● Data provided:
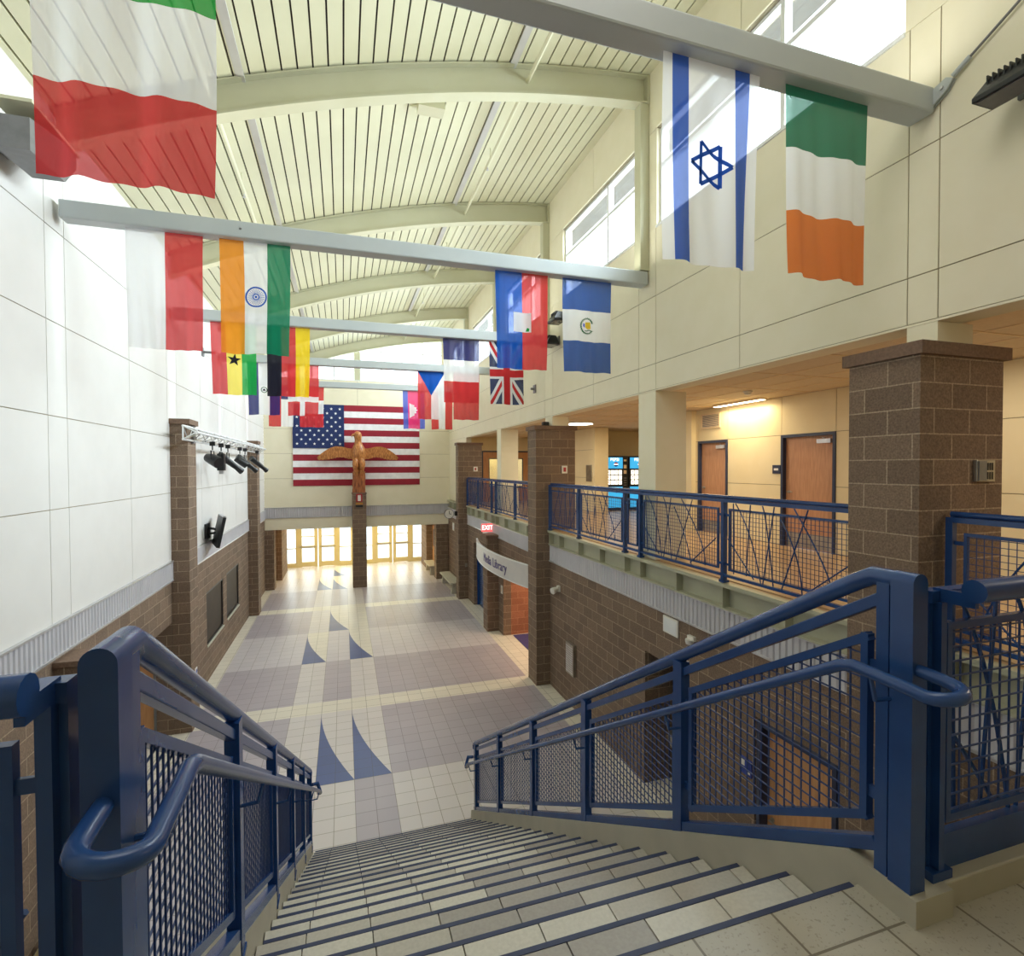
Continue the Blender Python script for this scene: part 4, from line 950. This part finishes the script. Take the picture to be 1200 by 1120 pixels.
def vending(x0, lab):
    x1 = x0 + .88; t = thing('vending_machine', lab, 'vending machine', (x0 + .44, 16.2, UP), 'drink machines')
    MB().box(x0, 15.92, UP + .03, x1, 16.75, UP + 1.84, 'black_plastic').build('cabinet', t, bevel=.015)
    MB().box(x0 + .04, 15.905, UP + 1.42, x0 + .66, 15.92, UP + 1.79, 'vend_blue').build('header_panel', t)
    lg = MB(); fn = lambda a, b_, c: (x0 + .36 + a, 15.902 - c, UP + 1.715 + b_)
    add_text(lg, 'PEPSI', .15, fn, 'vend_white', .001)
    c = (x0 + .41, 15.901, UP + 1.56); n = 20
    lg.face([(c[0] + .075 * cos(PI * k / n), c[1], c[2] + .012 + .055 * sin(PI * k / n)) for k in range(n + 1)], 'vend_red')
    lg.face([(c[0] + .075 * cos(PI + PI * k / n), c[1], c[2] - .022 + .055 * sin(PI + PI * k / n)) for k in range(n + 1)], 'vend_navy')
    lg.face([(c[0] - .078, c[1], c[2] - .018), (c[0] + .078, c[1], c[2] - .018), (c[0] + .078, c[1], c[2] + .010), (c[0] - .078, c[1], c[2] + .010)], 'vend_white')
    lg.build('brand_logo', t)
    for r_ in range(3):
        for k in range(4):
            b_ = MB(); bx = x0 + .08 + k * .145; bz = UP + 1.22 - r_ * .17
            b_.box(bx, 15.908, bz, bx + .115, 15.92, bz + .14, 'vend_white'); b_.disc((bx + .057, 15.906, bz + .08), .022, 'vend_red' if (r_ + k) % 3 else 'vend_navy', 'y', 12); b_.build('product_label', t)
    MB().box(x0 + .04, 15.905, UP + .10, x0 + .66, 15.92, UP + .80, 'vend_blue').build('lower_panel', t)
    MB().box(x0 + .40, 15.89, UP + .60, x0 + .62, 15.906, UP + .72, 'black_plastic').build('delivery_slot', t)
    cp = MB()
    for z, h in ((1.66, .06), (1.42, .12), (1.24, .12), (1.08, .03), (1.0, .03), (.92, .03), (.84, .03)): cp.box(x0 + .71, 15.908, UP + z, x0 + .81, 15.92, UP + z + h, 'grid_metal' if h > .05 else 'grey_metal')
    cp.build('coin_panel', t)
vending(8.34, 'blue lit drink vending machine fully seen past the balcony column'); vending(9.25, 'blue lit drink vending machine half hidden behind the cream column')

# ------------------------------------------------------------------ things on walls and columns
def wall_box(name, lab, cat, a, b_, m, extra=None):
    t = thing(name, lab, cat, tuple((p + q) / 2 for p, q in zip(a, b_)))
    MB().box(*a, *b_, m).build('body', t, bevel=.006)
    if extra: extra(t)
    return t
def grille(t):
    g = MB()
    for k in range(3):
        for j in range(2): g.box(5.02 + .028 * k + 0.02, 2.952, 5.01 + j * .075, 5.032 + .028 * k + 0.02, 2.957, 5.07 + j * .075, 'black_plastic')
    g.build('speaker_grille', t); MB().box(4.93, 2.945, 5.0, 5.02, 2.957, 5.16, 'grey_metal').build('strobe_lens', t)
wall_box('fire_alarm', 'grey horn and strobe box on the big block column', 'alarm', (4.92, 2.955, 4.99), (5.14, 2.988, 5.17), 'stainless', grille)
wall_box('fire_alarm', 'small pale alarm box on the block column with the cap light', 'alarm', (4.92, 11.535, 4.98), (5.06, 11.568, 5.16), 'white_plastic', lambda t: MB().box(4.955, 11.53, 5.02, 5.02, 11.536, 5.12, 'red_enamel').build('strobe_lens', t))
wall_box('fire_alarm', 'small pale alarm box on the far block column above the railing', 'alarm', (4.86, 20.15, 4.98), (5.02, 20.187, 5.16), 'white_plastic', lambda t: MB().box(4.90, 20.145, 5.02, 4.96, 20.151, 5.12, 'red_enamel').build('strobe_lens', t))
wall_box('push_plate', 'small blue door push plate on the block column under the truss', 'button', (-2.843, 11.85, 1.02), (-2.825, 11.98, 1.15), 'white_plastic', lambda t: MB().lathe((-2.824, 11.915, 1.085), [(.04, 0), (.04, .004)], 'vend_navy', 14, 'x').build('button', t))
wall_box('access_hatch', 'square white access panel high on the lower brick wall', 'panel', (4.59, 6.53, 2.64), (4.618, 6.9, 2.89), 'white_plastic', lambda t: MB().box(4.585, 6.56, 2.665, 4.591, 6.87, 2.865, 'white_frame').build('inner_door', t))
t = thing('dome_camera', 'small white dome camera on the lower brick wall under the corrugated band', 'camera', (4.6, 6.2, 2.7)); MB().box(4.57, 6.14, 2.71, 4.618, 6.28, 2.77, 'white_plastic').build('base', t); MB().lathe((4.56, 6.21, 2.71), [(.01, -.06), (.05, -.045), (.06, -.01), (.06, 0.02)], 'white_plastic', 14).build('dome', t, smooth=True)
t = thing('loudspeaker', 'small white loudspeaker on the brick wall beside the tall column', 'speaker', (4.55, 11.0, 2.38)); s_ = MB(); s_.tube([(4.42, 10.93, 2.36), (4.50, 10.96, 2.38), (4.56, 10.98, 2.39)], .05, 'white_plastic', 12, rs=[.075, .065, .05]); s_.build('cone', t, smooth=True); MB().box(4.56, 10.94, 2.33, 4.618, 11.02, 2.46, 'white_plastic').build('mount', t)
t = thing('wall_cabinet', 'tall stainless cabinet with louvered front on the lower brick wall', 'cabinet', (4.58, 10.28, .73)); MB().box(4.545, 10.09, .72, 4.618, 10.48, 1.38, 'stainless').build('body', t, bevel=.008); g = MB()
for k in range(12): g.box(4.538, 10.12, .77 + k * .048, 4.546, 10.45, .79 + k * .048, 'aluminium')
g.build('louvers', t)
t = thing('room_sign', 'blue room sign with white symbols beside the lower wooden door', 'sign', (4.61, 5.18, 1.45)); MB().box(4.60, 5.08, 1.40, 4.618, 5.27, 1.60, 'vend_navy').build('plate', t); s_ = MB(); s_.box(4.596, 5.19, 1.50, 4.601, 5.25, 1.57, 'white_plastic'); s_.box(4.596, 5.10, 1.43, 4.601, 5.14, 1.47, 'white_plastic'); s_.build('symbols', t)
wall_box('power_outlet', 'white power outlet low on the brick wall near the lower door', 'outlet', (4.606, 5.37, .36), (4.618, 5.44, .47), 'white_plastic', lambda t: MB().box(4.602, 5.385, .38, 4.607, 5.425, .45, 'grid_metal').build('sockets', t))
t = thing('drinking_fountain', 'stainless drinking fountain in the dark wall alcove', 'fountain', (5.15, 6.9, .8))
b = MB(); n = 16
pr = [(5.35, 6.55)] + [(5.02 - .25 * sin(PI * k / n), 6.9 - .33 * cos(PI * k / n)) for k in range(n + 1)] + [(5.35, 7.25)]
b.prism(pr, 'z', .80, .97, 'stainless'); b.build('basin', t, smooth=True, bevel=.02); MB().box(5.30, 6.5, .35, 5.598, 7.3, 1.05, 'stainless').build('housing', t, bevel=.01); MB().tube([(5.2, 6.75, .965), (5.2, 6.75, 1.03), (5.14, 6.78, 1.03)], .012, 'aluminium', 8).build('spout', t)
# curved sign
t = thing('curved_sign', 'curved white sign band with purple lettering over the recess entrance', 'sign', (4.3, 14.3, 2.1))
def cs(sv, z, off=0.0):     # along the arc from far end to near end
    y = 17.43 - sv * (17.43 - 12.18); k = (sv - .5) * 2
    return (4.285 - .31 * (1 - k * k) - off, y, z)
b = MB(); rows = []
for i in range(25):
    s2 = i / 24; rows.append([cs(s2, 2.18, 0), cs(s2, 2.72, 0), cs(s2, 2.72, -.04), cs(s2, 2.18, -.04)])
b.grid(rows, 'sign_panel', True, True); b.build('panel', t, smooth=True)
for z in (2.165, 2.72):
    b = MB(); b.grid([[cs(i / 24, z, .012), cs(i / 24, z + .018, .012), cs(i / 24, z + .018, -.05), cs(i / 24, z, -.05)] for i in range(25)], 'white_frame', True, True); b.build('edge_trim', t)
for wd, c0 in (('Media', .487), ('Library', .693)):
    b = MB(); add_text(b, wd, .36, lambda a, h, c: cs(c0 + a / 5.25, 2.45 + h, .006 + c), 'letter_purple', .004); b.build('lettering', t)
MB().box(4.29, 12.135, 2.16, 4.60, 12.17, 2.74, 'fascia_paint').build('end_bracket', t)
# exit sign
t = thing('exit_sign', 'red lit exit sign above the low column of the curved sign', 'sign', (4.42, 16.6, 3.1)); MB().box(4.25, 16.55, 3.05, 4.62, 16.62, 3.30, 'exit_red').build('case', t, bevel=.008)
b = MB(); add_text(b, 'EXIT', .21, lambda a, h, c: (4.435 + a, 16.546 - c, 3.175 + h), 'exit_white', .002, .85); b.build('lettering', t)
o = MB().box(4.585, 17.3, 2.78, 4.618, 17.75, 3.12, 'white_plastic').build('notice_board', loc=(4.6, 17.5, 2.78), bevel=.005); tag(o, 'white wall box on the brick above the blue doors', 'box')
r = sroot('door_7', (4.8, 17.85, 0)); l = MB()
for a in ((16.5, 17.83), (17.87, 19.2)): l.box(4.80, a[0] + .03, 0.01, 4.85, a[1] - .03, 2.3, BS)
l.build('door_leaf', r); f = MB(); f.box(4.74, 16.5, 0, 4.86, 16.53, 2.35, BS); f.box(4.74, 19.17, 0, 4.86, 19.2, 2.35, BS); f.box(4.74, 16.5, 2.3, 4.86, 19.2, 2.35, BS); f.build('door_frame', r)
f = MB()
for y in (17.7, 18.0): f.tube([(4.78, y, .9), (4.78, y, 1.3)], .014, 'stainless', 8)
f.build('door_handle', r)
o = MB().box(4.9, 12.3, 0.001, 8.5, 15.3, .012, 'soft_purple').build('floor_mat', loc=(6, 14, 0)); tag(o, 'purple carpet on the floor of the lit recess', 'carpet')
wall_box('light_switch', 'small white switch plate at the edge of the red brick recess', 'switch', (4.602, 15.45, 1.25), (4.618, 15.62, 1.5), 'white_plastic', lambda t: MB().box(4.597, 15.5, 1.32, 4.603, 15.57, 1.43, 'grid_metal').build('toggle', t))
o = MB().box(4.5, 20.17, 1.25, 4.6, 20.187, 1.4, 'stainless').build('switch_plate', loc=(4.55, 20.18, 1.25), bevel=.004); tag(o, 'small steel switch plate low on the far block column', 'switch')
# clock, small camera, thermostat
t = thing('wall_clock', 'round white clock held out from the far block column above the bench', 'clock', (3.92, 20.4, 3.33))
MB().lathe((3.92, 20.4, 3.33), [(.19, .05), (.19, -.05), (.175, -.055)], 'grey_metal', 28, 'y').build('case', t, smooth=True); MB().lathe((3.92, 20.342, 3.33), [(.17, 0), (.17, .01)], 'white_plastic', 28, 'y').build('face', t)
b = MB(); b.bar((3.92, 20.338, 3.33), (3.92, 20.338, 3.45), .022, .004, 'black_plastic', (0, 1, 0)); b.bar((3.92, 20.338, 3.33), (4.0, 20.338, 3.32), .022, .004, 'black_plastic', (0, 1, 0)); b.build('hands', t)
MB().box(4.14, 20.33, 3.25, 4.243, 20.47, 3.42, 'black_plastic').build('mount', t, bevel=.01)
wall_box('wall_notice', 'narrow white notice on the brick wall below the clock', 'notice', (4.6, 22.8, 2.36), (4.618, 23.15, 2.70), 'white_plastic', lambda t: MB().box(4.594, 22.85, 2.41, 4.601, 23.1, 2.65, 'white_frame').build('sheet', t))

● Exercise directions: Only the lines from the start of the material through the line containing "vending(8.34, 'blue lit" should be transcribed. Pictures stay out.

● Exercise output:
Continue the Blender Python script for this scene: part 4, from line 950. This part finishes the script. Take the picture to be 1200 by 1120 pixels.
def vending(x0, lab):
    x1 = x0 + .88; t = thing('vending_machine', lab, 'vending machine', (x0 + .44, 16.2, UP), 'drink machines')
    MB().box(x0, 15.92, UP + .03, x1, 16.75, UP + 1.84, 'black_plastic').build('cabinet', t, bevel=.015)
    MB().box(x0 + .04, 15.905, UP + 1.42, x0 + .66, 15.92, UP + 1.79, 'vend_blue').build('header_panel', t)
    lg = MB(); fn = lambda a, b_, c: (x0 + .36 + a, 15.902 - c, UP + 1.715 + b_)
    add_text(lg, 'PEPSI', .15, fn, 'vend_white', .001)
    c = (x0 + .41, 15.901, UP + 1.56); n = 20
    lg.face([(c[0] + .075 * cos(PI * k / n), c[1], c[2] + .012 + .055 * sin(PI * k / n)) for k in range(n + 1)], 'vend_red')
    lg.face([(c[0] + .075 * cos(PI + PI * k / n), c[1], c[2] - .022 + .055 * sin(PI + PI * k / n)) for k in range(n + 1)], 'vend_navy')
    lg.face([(c[0] - .078, c[1], c[2] - .018), (c[0] + .078, c[1], c[2] - .018), (c[0] + .078, c[1], c[2] + .010), (c[0] - .078, c[1], c[2] + .010)], 'vend_white')
    lg.build('brand_logo', t)
    for r_ in range(3):
        for k in range(4):
            b_ = MB(); bx = x0 + .08 + k * .145; bz = UP + 1.22 - r_ * .17
            b_.box(bx, 15.908, bz, bx + .115, 15.92, bz + .14, 'vend_white'); b_.disc((bx + .057, 15.906, bz + .08), .022, 'vend_red' if (r_ + k) % 3 else 'vend_navy', 'y', 12); b_.build('product_label', t)
    MB().box(x0 + .04, 15.905, UP + .10, x0 + .66, 15.92, UP + .80, 'vend_blue').build('lower_panel', t)
    MB().box(x0 + .40, 15.89, UP + .60, x0 + .62, 15.906, UP + .72, 'black_plastic').build('delivery_slot', t)
    cp = MB()
    for z, h in ((1.66, .06), (1.42, .12), (1.24, .12), (1.08, .03), (1.0, .03), (.92, .03), (.84, .03)): cp.box(x0 + .71, 15.908, UP + z, x0 + .81, 15.92, UP + z + h, 'grid_metal' if h > .05 else 'grey_metal')
    cp.build('coin_panel', t)
vending(8.34, 'blue lit drink vending machine fully seen past the balcony column'); vending(9.25, 'blue lit drink vending machine half hidden behind the cream column')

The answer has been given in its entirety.